● **THE EXERCISE**: Write out the material below again, unchanged.

● **DATASET SECTION**:

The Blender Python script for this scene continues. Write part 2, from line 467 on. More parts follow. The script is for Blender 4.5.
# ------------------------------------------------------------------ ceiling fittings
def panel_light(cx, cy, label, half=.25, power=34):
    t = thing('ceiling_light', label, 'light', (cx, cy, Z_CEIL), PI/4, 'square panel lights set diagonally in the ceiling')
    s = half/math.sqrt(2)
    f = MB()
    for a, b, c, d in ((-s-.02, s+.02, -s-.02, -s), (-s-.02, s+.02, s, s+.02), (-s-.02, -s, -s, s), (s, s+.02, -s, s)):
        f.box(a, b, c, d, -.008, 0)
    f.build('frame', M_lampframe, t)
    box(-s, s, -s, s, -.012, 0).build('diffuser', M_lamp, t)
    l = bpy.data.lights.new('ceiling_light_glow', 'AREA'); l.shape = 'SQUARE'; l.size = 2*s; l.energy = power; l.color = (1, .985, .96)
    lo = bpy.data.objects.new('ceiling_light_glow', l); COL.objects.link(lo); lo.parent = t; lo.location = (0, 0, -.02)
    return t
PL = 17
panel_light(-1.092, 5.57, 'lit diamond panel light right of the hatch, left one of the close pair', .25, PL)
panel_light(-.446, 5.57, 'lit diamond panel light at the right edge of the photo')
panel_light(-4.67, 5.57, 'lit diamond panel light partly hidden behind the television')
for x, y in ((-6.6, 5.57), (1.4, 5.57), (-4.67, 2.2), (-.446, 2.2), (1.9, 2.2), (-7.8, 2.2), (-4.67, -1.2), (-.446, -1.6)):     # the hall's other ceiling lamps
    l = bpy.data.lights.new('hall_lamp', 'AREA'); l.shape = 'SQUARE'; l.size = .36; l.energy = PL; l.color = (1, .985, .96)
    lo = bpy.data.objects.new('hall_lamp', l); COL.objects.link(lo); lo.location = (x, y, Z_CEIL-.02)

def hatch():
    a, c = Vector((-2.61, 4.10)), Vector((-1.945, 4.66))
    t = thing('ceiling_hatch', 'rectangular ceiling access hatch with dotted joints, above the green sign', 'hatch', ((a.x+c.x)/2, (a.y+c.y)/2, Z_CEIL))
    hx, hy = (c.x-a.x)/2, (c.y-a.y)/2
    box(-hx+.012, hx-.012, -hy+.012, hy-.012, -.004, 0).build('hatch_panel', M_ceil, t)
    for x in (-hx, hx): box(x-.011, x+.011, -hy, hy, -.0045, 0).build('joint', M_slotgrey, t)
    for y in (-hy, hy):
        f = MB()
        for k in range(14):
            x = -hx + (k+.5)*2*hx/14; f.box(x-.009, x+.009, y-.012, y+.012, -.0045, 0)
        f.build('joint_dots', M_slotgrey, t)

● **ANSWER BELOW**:
The Blender Python script for this scene continues. Write part 2, from line 467 on. More parts follow. The script is for Blender 4.5.
# ------------------------------------------------------------------ ceiling fittings
def panel_light(cx, cy, label, half=.25, power=34):
    t = thing('ceiling_light', label, 'light', (cx, cy, Z_CEIL), PI/4, 'square panel lights set diagonally in the ceiling')
    s = half/math.sqrt(2)
    f = MB()
    for a, b, c, d in ((-s-.02, s+.02, -s-.02, -s), (-s-.02, s+.02, s, s+.02), (-s-.02, -s, -s, s), (s, s+.02, -s, s)):
        f.box(a, b, c, d, -.008, 0)
    f.build('frame', M_lampframe, t)
    box(-s, s, -s, s, -.012, 0).build('diffuser', M_lamp, t)
    l = bpy.data.lights.new('ceiling_light_glow', 'AREA'); l.shape = 'SQUARE'; l.size = 2*s; l.energy = power; l.color = (1, .985, .96)
    lo = bpy.data.objects.new('ceiling_light_glow', l); COL.objects.link(lo); lo.parent = t; lo.location = (0, 0, -.02)
    return t
PL = 17
panel_light(-1.092, 5.57, 'lit diamond panel light right of the hatch, left one of the close pair', .25, PL)
panel_light(-.446, 5.57, 'lit diamond panel light at the right edge of the photo')
panel_light(-4.67, 5.57, 'lit diamond panel light partly hidden behind the television')
for x, y in ((-6.6, 5.57), (1.4, 5.57), (-4.67, 2.2), (-.446, 2.2), (1.9, 2.2), (-7.8, 2.2), (-4.67, -1.2), (-.446, -1.6)):     # the hall's other ceiling lamps
    l = bpy.data.lights.new('hall_lamp', 'AREA'); l.shape = 'SQUARE'; l.size = .36; l.energy = PL; l.color = (1, .985, .96)
    lo = bpy.data.objects.new('hall_lamp', l); COL.objects.link(lo); lo.location = (x, y, Z_CEIL-.02)

def hatch():
    a, c = Vector((-2.61, 4.10)), Vector((-1.945, 4.66))
    t = thing('ceiling_hatch', 'rectangular ceiling access hatch with dotted joints, above the green sign', 'hatch', ((a.x+c.x)/2, (a.y+c.y)/2, Z_CEIL))
    hx, hy = (c.x-a.x)/2, (c.y-a.y)/2
    box(-hx+.012, hx-.012, -hy+.012, hy-.012, -.004, 0).build('hatch_panel', M_ceil, t)
    for x in (-hx, hx): box(x-.011, x+.011, -hy, hy, -.0045, 0).build('joint', M_slotgrey, t)
    for y in (-hy, hy):
        f = MB()
        for k in range(14):
            x = -hx + (k+.5)*2*hx/14; f.box(x-.009, x+.009, y-.012, y+.012, -.0045, 0)
        f.build('joint_dots', M_slotgrey, t)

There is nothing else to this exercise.